Why Some Security Executives Choose Venture Capital Over the Boardroom

2 min read
(December 1, 2025)
Why Some Security Executives Choose Venture Capital Over the Boardroom
4:12

For many seasoned cybersecurity leaders, conventional wisdom suggests a natural progression toward the boardroom. After years of defending systems, guiding teams, and navigating complex threats, the next chapter is often joining a Board of Directors—shaping governance, influencing risk strategy, and lending operational expertise. Some even complete formal preparation such as the National Association of Corporate Directors (NACD) program to follow that path. 

Yet for some executives, the boardroom is not where they feel their impact will be the greatest.

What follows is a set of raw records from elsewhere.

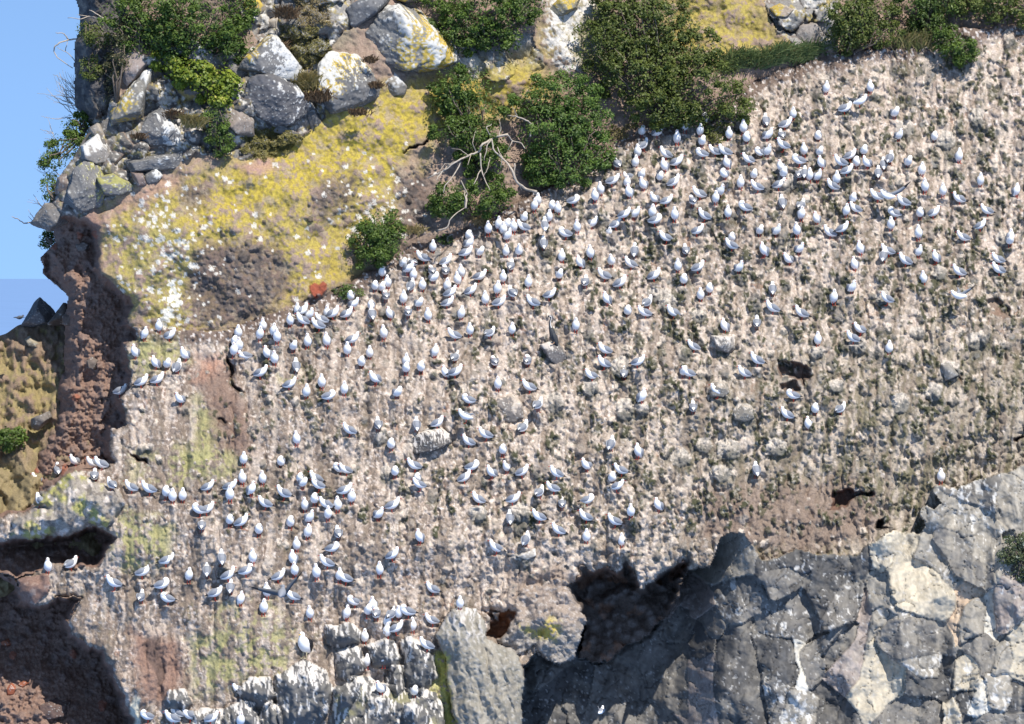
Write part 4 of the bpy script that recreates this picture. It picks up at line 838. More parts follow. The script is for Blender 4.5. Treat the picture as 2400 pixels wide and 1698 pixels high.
boulder('boulder', T(3, (785, 175), (895, 155), (965, 250), (945, 310), (800, 320), (760, 250)), .5, 'pale grey block left of the top right shrub', seed=37, base=(.30, .265, .235))
boulder('boulder', T(3, (590, 60), (660, 30), (760, 70), (700, 130), (630, 120)), .5, 'tan outcrop block over the crack at top right', seed=38, base=(.36, .29, .22), yellow=(-.5, 0, .5, .35))
boulder('boulder', T(5, (1340, 700), (1400, 675), (1450, 685), (1525, 775), (1450, 835), (1380, 775)), .42, 'dark wedge boulder the cormorant stands on', seed=41, base=(.16, .145, .135), white=(-.3, -.1, 1, .55), pale_col=(.58, .51, .43), sink=.3)
boulder('boulder', T(5, (460, 1370), (480, 1320), (560, 1270), (660, 1265), (725, 1300), (735, 1350), (660, 1405), (500, 1425)), .55, 'long flat boulder streaked white with two gulls on top', seed=42, res=5, base=(.11, .10, .092), runs=True, sink=.4, rough=1.6)
boulder('boulder', T(6, (205, 640), (330, 640), (345, 720), (310, 760), (230, 720)), .5, 'square-topped grey boulder below an upright gull, right centre', seed=43, base=(.19, .175, .16), runs=True, sink=.55)
boulder('boulder', T(6, (180, 1000), (230, 945), (300, 955), (320, 1020), (270, 1060), (190, 1050)), .5, 'rounded pale boulder behind a left-facing gull', seed=44, base=(.26, .23, .19), white=(0, 0, 1, .2), pale_col=(.48, .41, .33), sink=.62, rough=1.8)
boulder('boulder', T(6, (340, 1150), (400, 1095), (470, 1120), (480, 1190), (420, 1220), (350, 1200)), .5, 'rounded grey boulder below the dark hole', seed=45, base=(.23, .205, .17), white=(0, 0, 1, .3), pale_col=(.48, .41, .33), sink=.62, rough=1.8)
boulder('boulder', T(6, (1740, 830), (1790, 820), (1855, 900), (1760, 940)), .4, 'pale wedge stone over a reddish scar at right', seed=46, res=3, base=(.27, .25, .22), white=(0, 0, 1, .3), pale_col=(.55, .5, .45))
boulder('boulder', T(8, (1170, 490), (1220, 470), (1300, 445), (1310, 490), (1250, 520)), .3, 'small pale flat stone under an upright gull above the overhang', seed=47, res=3, base=(.36, .33, .29), white=(0, 0, 1, .0), pale_col=(.6, .55, .5))
boulder('boulder', T(5, (1010, 1130), (1050, 1050), (1150, 1040), (1210, 1090), (1225, 1190), (1150, 1230), (1060, 1200)), .55, 'knobbly boulder crusted with pale droppings, mid slope', seed=48, base=(.2, .175, .155), white=(0, -.2, .7, .25), pale_col=(.50, .42, .34), sink=.62, rough=2.6)
R1 = lambda *p: [(x / 2.319, 480 + y / 2.319) for x, y in p]
HYr = 12.5
boulder('boulder', R1((118, 655), (150, 600), (205, 543), (262, 592), (272, 640), (180, 665)), 1.0, 'pointed grey boulder on the far hillside skyline', seed=51, base=(.15, .145, .145), Y0=6.6, sink=.5, sharp=24)
boulder('boulder', R1((140, 740), (165, 722), (215, 755), (205, 778), (155, 770)), .4, 'flat tan stone on the far hillside', seed=52, res=3, base=(.33, .28, .2), Y0=6.2, sink=.5)
boulder('boulder', R1((180, 1160), (255, 1130), (270, 1160), (215, 1215), (180, 1200)), .5, 'grey slab at the foot of the red-brown pillar', seed=53, res=3, base=(.2, .175, .155), Y0=4.6, sink=.5)
boulder('boulder', R1((270, 640), (300, 600), (350, 545), (375, 560), (370, 640)), .6, 'brown rock against the pillar on the skyline', seed=54, res=3, base=(.11, .09, .075), Y0=5.8, sink=.5)
boulder('boulder', R1((340, 610), (380, 590), (412, 630), (390, 665), (345, 650)), .5, 'round brown stone on the pillar edge', seed=55, res=3, base=(.17, .125, .10), sink=.5)
boulder('boulder', R1((470, 850), (500, 825), (540, 850), (520, 900), (480, 890)), .4, 'round stone set in the middle of the pillar', seed=56, res=3, base=(.17, .135, .11), sink=.5)
boulder('boulder', R1((415, 220), (450, 200), (490, 215), (470, 255), (425, 255)), .4, 'grey stone set high in the pillar', seed=57, res=3, base=(.18, .15, .13), sink=.5)
boulder('boulder', O6((250, 1510), (320, 1480), (420, 1500), (410, 1570), (300, 1600), (250, 1570)), .6, 'dark round stone on the lower left cave floor', seed=58, base=(.14, .095, .08), sink=.45)
boulder('boulder', O6((40, 1400), (70, 1375), (105, 1390), (90, 1435), (45, 1440)), .3, 'bright red-orange stone at lower left', seed=59, res=3, base=(.33, .11, .06), sink=.45)
boulder('boulder', O6((5, 1100), (40, 1085), (85, 1110), (60, 1130), (10, 1125)), .3, 'orange stone by the left edge in the cave', seed=60, res=3, base=(.30, .12, .07), sink=.45)
boulder('boulder', O6((110, 1370), (150, 1345), (190, 1360), (150, 1395)), .3, 'second red-orange stone right of the brightest one', seed=61, res=3, base=(.36, .13, .07), sink=.45)

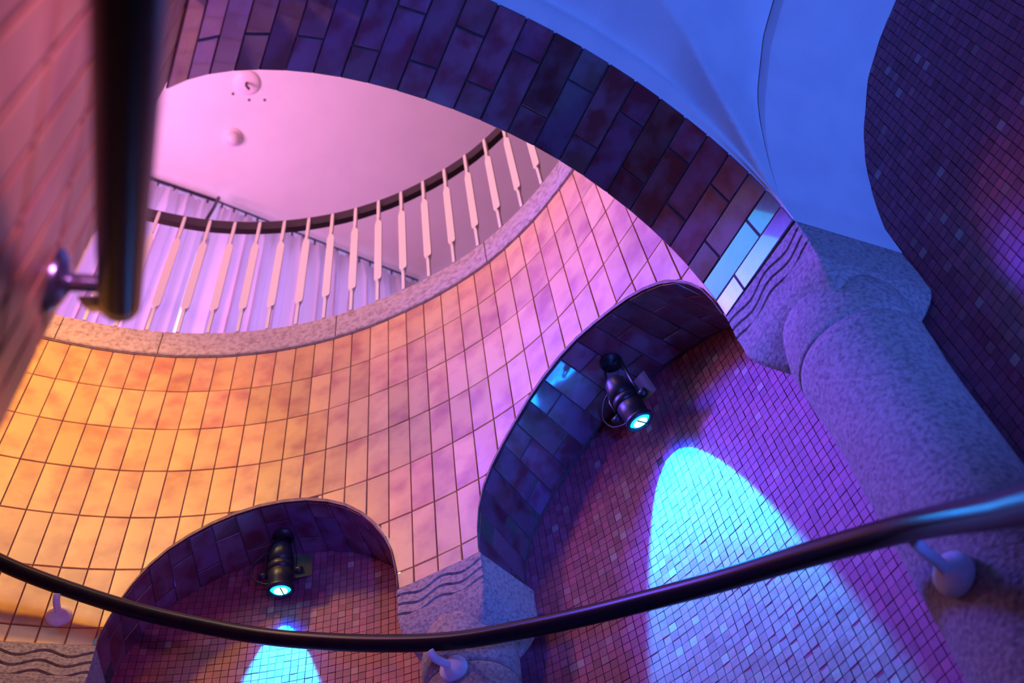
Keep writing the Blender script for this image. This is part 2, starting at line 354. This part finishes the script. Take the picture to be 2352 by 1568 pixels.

Instead, they gravitate toward venture capital. At first glance, these two paths may seem unrelated, but the transition often stems from one core conviction: cybersecurity is fundamentally an engineering problem, and venture capital is the seat from which builders can shape the future. 

Cybersecurity Is, at Its Core, an Engineering Discipline 

Despite the layers of frameworks, governance processes, regulatory requirements, and compliance expectations, cybersecurity progress ultimately hinges on engineering breakthroughs. Stripping away the noise reveals what truly drives the field forward: solving deeply technical challenges related to architecture, identity, automation, telemetry, trust models, and the ever-expanding attack surface. 

Boards oversee risk. Engineering teams solve it. 

Practitioners know this intuitively. Their days are spent building, breaking, repairing, rethinking, and iterating. That hands-on, problem-solving orientation is the true engine of cybersecurity advancement, and increasingly, the industry’s boldest engineering ideas are born not in boardrooms but in startups. 

Startups are where necessity and constraints fuel invention. This is the breeding ground where new paradigms such as passwordless authentication, EDR, cloud-native security, AI-driven detection, and identity-centric architectures first take shape. 

Innovation Moves Faster Than Governance 

Corporate governance plays a critical role, but it moves in quarterly cycles. Cybersecurity evolves on weekly, sometimes daily, timelines. Zero-days surface overnight. Attack surfaces expand as quickly as organizations adopt new technologies and threat actors iterate at a pace no board meeting can hope to match. 

Early-stage venture capital operates at the tempo of the engineers who are building the next generation of solutions. It rewards curiosity, experimentation, rapid iteration, and bold rethinking. 

Sometimes governance doesn’t just slow down development, it shifts the focus from solving problems to simply reporting them. Instead of driving real risk mitigation, teams can get caught up in producing reports, which can create the wrong incentives. When overdone, this dynamic encourages a kind of “lipstick on a pig” behavior, polishing the narrative instead of improving the underlying reality. 

Whereas venture capital places investors side-by-side with founders asking the most important questions: What is broken? What is possible? What should exist that doesn’t yet? How can I be a part of this future? 

Steering Into the Future 

The security industry is undergoing one of its most significant platform shifts in decades: AI-native defense, continuous threat exposure management, identity-anchored architectures, and developer-first security models. These transformations are not being architected in governance committees. They are emerging from labs, co-working spaces, accelerator programs, and small, focused engineering teams who are willing to challenge legacy assumptions. 

For cybersecurity executives who view the discipline as an engineering frontier more than a governance function, venture capital offers proximity to the builders shaping that future. It is a place where practitioner instincts are not only relevant, they are amplified. It allows them to guide, mentor, and support the founders tackling the industry’s hardest problems. 

For these leaders, choosing venture capital over the boardroom isn’t a departure from their roots, it’s a continuation. It's simply choosing to stay closest to where cybersecurity innovation begins: with the builders.